President Obama undoubtedly saw a shrewd political move in his speech in Osawatomie, Kansas, Tuesday, where a hundred years ago another progressive president, Theodore Roosevelt, delivered his “New Nationalism” address. It was at a time, like now, of a split in Republican Party ideology or at least in party positions.
In that 1910 speech, Roosevelt declared, “[T]he great special business interests too often control and corrupt the men and methods of government for their own profit.
“The absence of effective state, and, especially, national restraint upon unfair money-getting has tended to create a small class of enormously wealthy and economically powerful men, whose chief object is to increase their power. The prime need is to change the conditions which enable these men to accumulate power which it is not for the general welfare that they should hold or exercise.”

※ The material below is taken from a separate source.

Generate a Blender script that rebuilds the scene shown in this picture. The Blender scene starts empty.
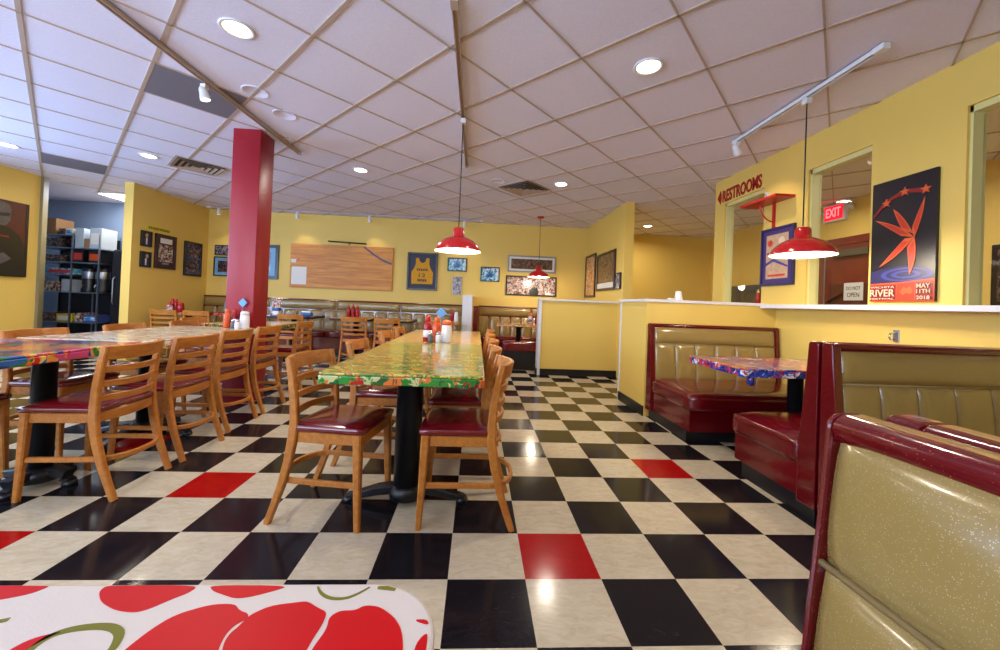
import bpy, bmesh, math, random
from math import sin, cos, pi, radians
from mathutils import Vector, Matrix

S = bpy.context.scene
COL = S.collection
R = radians
random.seed(11)
H = 2.73          # ceiling height
T = 0.3048        # floor tile

# ------------------------------------------------------------------ materials
def lin(c):
    return tuple(((x / 255) / 12.92 if x / 255 <= .04045 else ((x / 255 + .055) / 1.055) ** 2.4) for x in c) + (1.0,)

MATS = {}
class NT:
    """tiny node helper"""
    def __init__(s, name):
        s.m = bpy.data.materials.new(name); s.m.use_nodes = True
        s.t = s.m.node_tree; s.b = s.t.nodes['Principled BSDF']; s.out = s.t.nodes['Material Output']
    def n(s, typ, **kw):
        nd = s.t.nodes.new(typ)
        for k, v in kw.items():
            if k in nd.inputs: nd.inputs[k].default_value = v
            else: setattr(nd, k, v)
        return nd
    def l(s, a, b): s.t.links.new(a, b)

def mat(name, rgb, rough=.5, metal=0.0, noise=0.0, nscale=20, bump=0.0, bscale=60, emit=None, estr=0, coat=0, spec=None, rgb2=None):
    if name in MATS: return MATS[name]
    q = NT(name); b = q.b
    b.inputs['Base Color'].default_value = lin(rgb); b.inputs['Roughness'].default_value = rough
    b.inputs['Metallic'].default_value = metal
    if spec is not None: b.inputs['Specular IOR Level'].default_value = spec
    if coat: b.inputs['Coat Weight'].default_value = coat; b.inputs['Coat Roughness'].default_value = .12
    if emit:
        b.inputs['Emission Color'].default_value = lin(emit); b.inputs['Emission Strength'].default_value = estr
    tc = None
    if noise or bump: tc = q.n('ShaderNodeTexCoord')
    if noise:
        nz = q.n('ShaderNodeTexNoise', Scale=nscale, Detail=5.0, Roughness=.65); q.l(tc.outputs['Object'], nz.inputs['Vector'])
        mx = q.n('ShaderNodeMix', data_type='RGBA'); c = lin(rgb)
        c2 = lin(rgb2) if rgb2 else tuple(min(1, x * (1 - noise)) for x in c[:3]) + (1,)
        mx.inputs['A'].default_value = c2; mx.inputs['B'].default_value = c
        rp = q.n('ShaderNodeValToRGB'); rp.color_ramp.elements[0].position = .35; rp.color_ramp.elements[1].position = .62
        q.l(nz.outputs['Fac'], rp.inputs['Fac']); q.l(rp.outputs['Color'], mx.inputs['Factor']); q.l(mx.outputs['Result'], b.inputs['Base Color'])
    if bump:
        nb = q.n('ShaderNodeTexNoise', Scale=bscale, Detail=3.0); q.l(tc.outputs['Object'], nb.inputs['Vector'])
        bp = q.n('ShaderNodeBump', Strength=bump, Distance=.01); q.l(nb.outputs['Fac'], bp.inputs['Height']); q.l(bp.outputs['Normal'], b.inputs['Normal'])
    MATS[name] = q.m
    return q.m

def wood_mat(name, a, bcol, rough=.45, scale=(6, 40, 40), coat=.1):
    q = NT(name); tc = q.n('ShaderNodeTexCoord'); mp = q.n('ShaderNodeMapping'); mp.inputs['Scale'].default_value = scale
    nz = q.n('ShaderNodeTexNoise', Scale=1.0, Detail=6.0, Roughness=.6, Distortion=.6)
    rp = q.n('ShaderNodeValToRGB'); e = rp.color_ramp.elements
    e[0].position = .3; e[0].color = lin(a); e[1].position = .7; e[1].color = lin(bcol)
    q.l(tc.outputs['Object'], mp.inputs['Vector']); q.l(mp.outputs['Vector'], nz.inputs['Vector']); q.l(nz.outputs['Fac'], rp.inputs['Fac'])
    q.l(rp.outputs['Color'], q.b.inputs['Base Color']); q.b.inputs['Roughness'].default_value = rough
    q.b.inputs['Coat Weight'].default_value = coat; q.b.inputs['Coat Roughness'].default_value = .2
    MATS[name] = q.m; return q.m

def glitter_mat(name, rgb, spark, rough=.22, cell=260, thr=.955, coat=.5):
    """glitter vinyl: flecks are foil specks set in the vinyl"""
    q = NT(name); tc = q.n('ShaderNodeTexCoord')
    v = q.n('ShaderNodeTexVoronoi', Scale=cell); q.l(tc.outputs['Object'], v.inputs['Vector'])
    sp = q.n('ShaderNodeSeparateColor'); q.l(v.outputs['Color'], sp.inputs['Color'])
    gt = q.n('ShaderNodeMath', operation='GREATER_THAN'); gt.inputs[1].default_value = thr; q.l(sp.outputs['Red'], gt.inputs[0])
    nz = q.n('ShaderNodeTexNoise', Scale=7.0, Detail=4.0); q.l(tc.outputs['Object'], nz.inputs['Vector'])
    m0 = q.n('ShaderNodeMix', data_type='RGBA'); c = lin(rgb)
    m0.inputs['A'].default_value = tuple(x * .86 for x in c[:3]) + (1,); m0.inputs['B'].default_value = c; q.l(nz.outputs['Fac'], m0.inputs['Factor'])
    mx = q.n('ShaderNodeMix', data_type='RGBA'); mx.inputs['B'].default_value = lin(spark)
    q.l(m0.outputs['Result'], mx.inputs['A']); q.l(gt.outputs['Value'], mx.inputs['Factor']); q.l(mx.outputs['Result'], q.b.inputs['Base Color'])
    mm = q.n('ShaderNodeMath', operation='MULTIPLY'); mm.inputs[1].default_value = .45; q.l(gt.outputs['Value'], mm.inputs[0]); q.l(mm.outputs['Value'], q.b.inputs['Metallic'])
    q.b.inputs['Roughness'].default_value = rough; q.b.inputs['Coat Weight'].default_value = coat; q.b.inputs['Coat Roughness'].default_value = .1
    nb = q.n('ShaderNodeTexNoise', Scale=5.0, Detail=2.0); q.l(tc.outputs['Object'], nb.inputs['Vector'])
    bp = q.n('ShaderNodeBump', Strength=.35, Distance=.02); q.l(nb.outputs['Fac'], bp.inputs['Height']); q.l(bp.outputs['Normal'], q.b.inputs['Normal'])
    MATS[name] = q.m; return q.m

def patch_mat(name, pal, scale=12, scale2=40, rough=.2, stretch=(1, 1, 1), dist=.35, mixp=.45, coat=.5):
    """printed pattern of irregular coloured patches (fruit and flower oilcloth, photographs)"""
    q = NT(name); tc = q.n('ShaderNodeTexCoord'); mp = q.n('ShaderNodeMapping'); mp.inputs['Scale'].default_value = stretch
    q.l(tc.outputs['Object'], mp.inputs['Vector'])
    nz = q.n('ShaderNodeTexNoise', Scale=scale * .9, Detail=2.0); q.l(mp.outputs['Vector'], nz.inputs['Vector'])
    sc = q.n('ShaderNodeVectorMath', operation='SCALE'); sc.inputs['Scale'].default_value = dist / scale * 6; q.l(nz.outputs['Color'], sc.inputs[0])
    ad = q.n('ShaderNodeVectorMath', operation='ADD'); q.l(mp.outputs['Vector'], ad.inputs[0]); q.l(sc.outputs['Vector'], ad.inputs[1])
    def layer(s, off):
        v = q.n('ShaderNodeTexVoronoi', Scale=s); q.l(ad.outputs['Vector'], v.inputs['Vector'])
        sp = q.n('ShaderNodeSeparateColor'); q.l(v.outputs['Color'], sp.inputs['Color'])
        rp = q.n('ShaderNodeValToRGB'); cr = rp.color_ramp; cr.interpolation = 'CONSTANT'
        n = len(pal)
        while len(cr.elements) < n: cr.elements.new(.5)
        for i in range(n):
            cr.elements[i].position = i / n; cr.elements[i].color = lin(pal[(i + off) % n])
        q.l(sp.outputs['Red'], rp.inputs['Fac']); return rp, sp
    a, sa = layer(scale, 0); b, sb = layer(scale2, 2)
    gt = q.n('ShaderNodeMath', operation='LESS_THAN'); gt.inputs[1].default_value = mixp; q.l(sb.outputs['Green'], gt.inputs[0])
    mx = q.n('ShaderNodeMix', data_type='RGBA'); q.l(gt.outputs['Value'], mx.inputs['Factor'])
    q.l(a.outputs['Color'], mx.inputs['A']); q.l(b.outputs['Color'], mx.inputs['B']); q.l(mx.outputs['Result'], q.b.inputs['Base Color'])
    q.b.inputs['Roughness'].default_value = rough; q.b.inputs['Coat Weight'].default_value = coat; q.b.inputs['Coat Roughness'].default_value = .08
    MATS[name] = q.m; return q.m

mat('yellow wall paint', (230, 196, 98), .55, bump=.08, bscale=90)
mat('white trim paint', (225, 224, 228), .4)
mat('cream jamb paint', (220, 210, 140), .45)
mat('black base moulding', (22, 21, 24), .4)
mat('kitchen wall paint', (150, 172, 205), .6)
mat('red pillar paint', (148, 8, 28), .42, bump=.1, bscale=40)
mat('ceiling tile', (234, 230, 250), .85, bump=.25, bscale=160, noise=.05, nscale=60)
mat('grey ceiling panel', (118, 112, 122), .8)
mat('ceiling grid metal', (186, 164, 148), .5)
mat('white enamel', (228, 228, 230), .3)
mat('black metal', (20, 20, 24), .35)
mat('black satin', (18, 18, 20), .5)
mat('chrome', (200, 200, 205), .18, metal=1)
mat('steel', (172, 178, 190), .35, metal=1)
mat('clear glass body', (205, 215, 222), .08)
mat('red enamel', (186, 16, 22), .16, coat=.6)
mat('red sign paint', (166, 16, 20), .4)
mat('red shelf paint', (190, 22, 24), .3)
mat('lamp white', (255, 250, 240), .4, emit=(255, 238, 214), estr=14)
mat('bulb white', (255, 250, 240), .4, emit=(255, 242, 226), estr=9)
mat('shade inside', (250, 248, 244), .5)
mat('exit red', (225, 20, 36), .4, emit=(240, 14, 40), estr=1.6)
mat('exit letters', (255, 150, 150), .4, emit=(255, 120, 130), estr=1.8)
mat('paper white', (226, 224, 216), .6)
mat('ink black', (26, 24, 26), .5)
mat('navy mat board', (26, 30, 56), .5)
mat('black frame', (24, 20, 22), .3)
mat('brown frame', (58, 26, 22), .35)
mat('silver frame', (150, 148, 150), .35, metal=.6)
mat('gold cloth', (224, 160, 24), .75, noise=.25, nscale=30)
mat('ketchup red', (150, 16, 18), .25)
mat('hot sauce orange', (205, 78, 22), .25)
mat('cap white', (225, 222, 216), .35)
mat('cap red', (186, 30, 22), .35)
mat('cap orange', (214, 96, 40), .4)
mat('cap yellow', (232, 190, 50), .4)
mat('salt white', (226, 226, 230), .3)
mat('pepper grey', (92, 88, 92), .4)
mat('sign blue', (96, 160, 214), .3)
mat('blue plastic', (22, 84, 140), .35)
mat('pale blue card', (120, 165, 215), .4)
mat('menu green', (88, 96, 74), .4)
mat('door brown', (122, 44, 26), .35, noise=.2, nscale=8)
mat('door dark', (84, 30, 20), .35)
mat('poster black', (26, 22, 32), .35)
mat('poster red', (200, 56, 32), .4)
mat('poster deep red', (140, 30, 26), .4)
mat('poster orange', (214, 92, 46), .4)
mat('poster blue', (58, 62, 140), .4)
mat('poster indigo', (36, 36, 84), .4)
mat('poster cream', (226, 206, 176), .5)
mat('poster purple', (64, 40, 110), .4)
mat('picture tan', (206, 170, 138), .5, noise=.25, nscale=18)
mat('portrait black', (24, 22, 26), .3)
mat('portrait red', (84, 14, 22), .35, noise=.3, nscale=5)
mat('portrait grey', (92, 84, 84), .4, noise=.4, nscale=14)
mat('letters olive', (120, 110, 20), .5)
mat('letters yellow', (226, 210, 50), .5)
mat('court line navy', (48, 44, 92), .35)
mat('cardboard', (150, 112, 74), .7)
mat('pale carton', (176, 190, 205), .6)
mat('dark panel', (30, 30, 38), .4)
mat('urn black', (24, 24, 30), .3)
mat('snack yellow', (205, 190, 50), .5)
mat('snack blue', (60, 72, 140), .5)
mat('label red', (200, 66, 60), .5)
mat('foam white', (238, 236, 236), .6)
mat('flower red', (190, 0, 12), .42, spec=.15)
mat('flower olive', (112, 110, 34), .42, spec=.15)
mat('oilcloth white', (206, 196, 186), .42, spec=.3, bump=.05, bscale=300)
mat('sky board', (118, 170, 205), .4)
mat('wood panel dark', (86, 78, 62), .5, noise=.3, nscale=14)
mat('vinyl oxblood', (104, 10, 22), .16, coat=.7, bump=.12, bscale=6)
glitter_mat('red glitter vinyl', (96, 6, 16), (220, 90, 70), .16, 900, .988, .3)
glitter_mat('gold glitter vinyl', (148, 122, 66), (214, 198, 150), .22, 1300, .965, .35)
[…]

Important and disturbing are the political agendas and attitudes toward capitalism that the current president shares with the progressive president of a century ago.
How neatly those words of Roosevelt fit the rat-tat-tat of Obama against the evil millionaires and billionaires he so eagerly wishes would only pay “their fair share” of income taxes.
Obama and Roosevelt share a number of similarities. As with Teddy, one of Barack’s favorite words is “I,” (as revealed in “The Rise of Theodore Roosevelt by Edmund Morris, page 20). Both men went to Harvard. But while there, Roosevelt was an outstanding scholar. No one knows the well-hidden grades Obama made.
Even as a young state assemblyman in the 1880s, Roosevelt’s progressivism embraced an activist government to alleviate social ills, historians have written. Roosevelt’s antipathy toward corporations resembles that of Obama. But Teddy envied the corporate captains who had worked their way up from the bottom. Teddy’s disappointment never to have had the opportunity to succeed in business is a far distance from Obama’s puny aspirations as a community organizer.
By the time he became president, Teddy had prepared himself for the office in every aspect, save one (the same failing of Obama): Namely, “understanding capitalism and the industrial nature of modern America,” as historians Larry Schweikart and Michael Allen write in “A Patriot’s History of the United States.” Also like Obama, Teddy did “more to impede business than any President since Old Hickory” (Andrew Jackson).
Like Obama, Roosevelt sided substantially with labor, and at one point said, “To hell with the Constitution” (Tindall and Shi, “A Narative of America”). Obama regularly skirts the Constitution.
In his speech in Kansas, Obama described Roosevelt not only as a progressive but as a “socialist” and a “communist.” Roosevelt was not a socialist or a communist, although he was called a communist by Eastern political opponents, histories say.
“This is the defining issue of our time,” Obama said in his Kansas speech. “This is a make-or-break moment for the middle class, and all those who are fighting to get into the middle class. At stake is whether this will be a country where working people can earn enough to raise a family, build a modest savings, own a home and secure their retirement.”
Roosevelt fancied himself, as does Obama, as a friend of the oppressed. But, unlike Obama, he saw small business owners as his “natural allies,” writes George Mowry in his history “Era of Theodore Roosevelt.”
William Howard Taft said he never met a man “more strongly in favor of strong government.” (Mowry, “Era of Theodore Roosevelt.”) A quality Obama must admire.
The notion that “businesses were different from individual behavior, or need to be penalized for success beyond what was reasonable was a progressive principle that soon emerged in many regulations,” Schweikart and Allen write in their history. For the first time during Roosevelt’s Administration, the federal government acted against industry only as “a potential threat, not genuine behavior.” A precedent the Environmental Protection Agency these days considers standard practice.
Teddy sided with labor, as does Barack. Teddy is quoted as saying, “We do not wish to destroy corporations” he generously noted, “but we do wish to make them subserve the public good” (wrote Paul Boyer in “The Enduring Vision”). “Implied in Roosevelt’s astonishing comment was that corporations do not serve the public good on their own.” A point of view Obama undoubtedly shares.
Historians have also written that Teddy “never appreciated what it took to meet a payroll or balance a firm’s books,” a lack of experience Teddy and Barack share.
Roosevelt, the conservationist, set aside 16 million acres of public lands. As recently as this October, Obama set aside 285,000 acres in the west for “solar zones.” More land for more Solyndras.
One important area where Teddy and Barack differ is in national defense. Roosevelt doubled the size of the Navy during his time in office. In Obamaland, on the other hand, military officials are girding for a possible $800 billion cut over the next 12 years. Obama is not a distinguished Commander-in-Chief.